Работа на «Голосе Америки» опять свела меня с русскоязычной общиной. Я встретила эмигрантов из Парижа, Берлина, Праги, многие были перебежчиками, или невозвращенцами, или беженцами от недавней войны, которые попали в немецкий плен и были освобождены союзниками. Это сообщество было раздираемо интригами и соперничеством.
Борис Николаевский, известный старый меньшевик, появлялся с текстом, в котором продолжал спорить с Лениным или каким-нибудь другим большевиком. Их споры, давние и уже почти всеми забытые, были еще свежи в его памяти. Его огромная фигура склонялась над столом редактора, он уговаривал принять текст как материал «первостепенный».
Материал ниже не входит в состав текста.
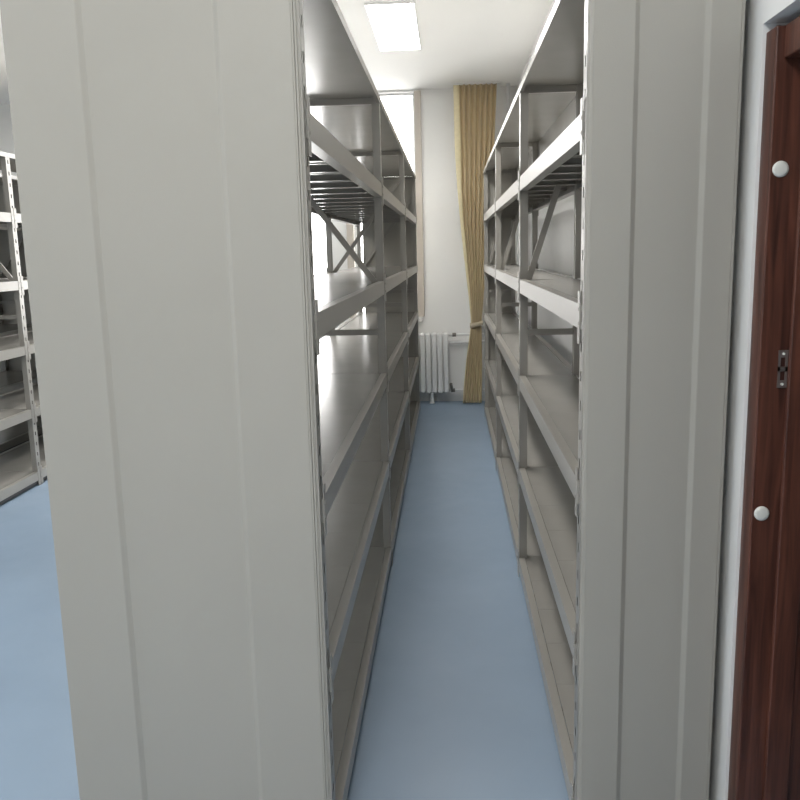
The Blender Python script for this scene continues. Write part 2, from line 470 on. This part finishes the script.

Владимир Мансветов, один из наших редакторов, эмигрант из Чехословакии, сын известного эсера, старался держаться с подчеркнутым цинизмом. Он с явным удовольствием смягчал страстные высказывания авторов, вычеркивал половину прилагательных и наставлял: «Не принимай все так близко к сердцу, дорогой! Зачем эмоции? Это всего-навсего пятиминутная передача об американском сельском хозяйстве».
Приходили безработные русские актеры пробоваться на дикторов. К отчаянию мистера Ракелло, они читали новости в лучших традициях Московского художественного театра. «Боже мой, — стонал он, — это же не Чехов! Вы читаете отчет Конгресса о дорожном строительстве!»
Кира Славина была поэтессой, она отказалась от лучшей авторской вакансии, потому что не хотела быть связанной сроками, и предпочла работу машинистки.
Александр Фрэнкли, эмигрант из Парижа, человек большой эрудиции, с безупречными манерами, был незаменим в кризисных ситуациях, возникающих в русском отделе. Миротворец, он успокаивал оскорбленные чувства и указывал, что интересы нашей страны, Америки, должны перевешивать наши мелкие ссоры.
К счастью, я оставалась в стороне от этих баталий: вне офиса у меня была американская семья, и моя жизнь очень отличалась от их эмигрантской жизни.
Все же благодаря знакомствам и встречам на «Голосе Америки» моя светская жизнь стала богаче и разнообразнее. К частым посещениям «Русской чайной» прибавились вечеринки в офисе и вечера у коллег дома, куда меня тоже приглашали. Иногда приглашали одну меня, без мужа, но я все равно соглашалась. Я прекрасно проводила там время и флиртовала с эффектными молодыми продюсерами, многие из которых подвизались актерами, радуясь хоть какой-то постоянной работе. Было так приятно... Никаких душераздирающих русских восклицаний типа: «Я не могу без тебя жить...» Какое облегчение! Ухаживавшие за мной американцы просто приятно проводили время, создавая себе и другим хорошее настроение.
В первый год деятельности русский отдел «Голоса Америки» пользовался повышенным вниманием американской прессы. У нас часто брали интервью и фотографировали для крупных газет и журналов. Моя фотография появилась на первой странице газеты «Нью-Йорк Геральд Три-бюн », в журнале «Нью-Йоркер » обо мне очень лестно отозвались, и мой портрет был помещен на обложке журнала «Патфайндер». Об этом журнале я раньше ничего не слышала, но, видимо, он имел довольно большую читательскую аудиторию, потому что я получила поздравительную телеграмму от государственного секретаря Дина Ачисона и предложение от одного из читателей «Патфайндера», двадцатишестилетнего фермера, выйти за него замуж. Он писал, что живет с матерью на собственной ферме, и спрашивал, не устала ли я от жизни в большом городе и не хочу ли насладиться тихой жизнью на его ферме в штате Айова. Всем очень понравилась эта история.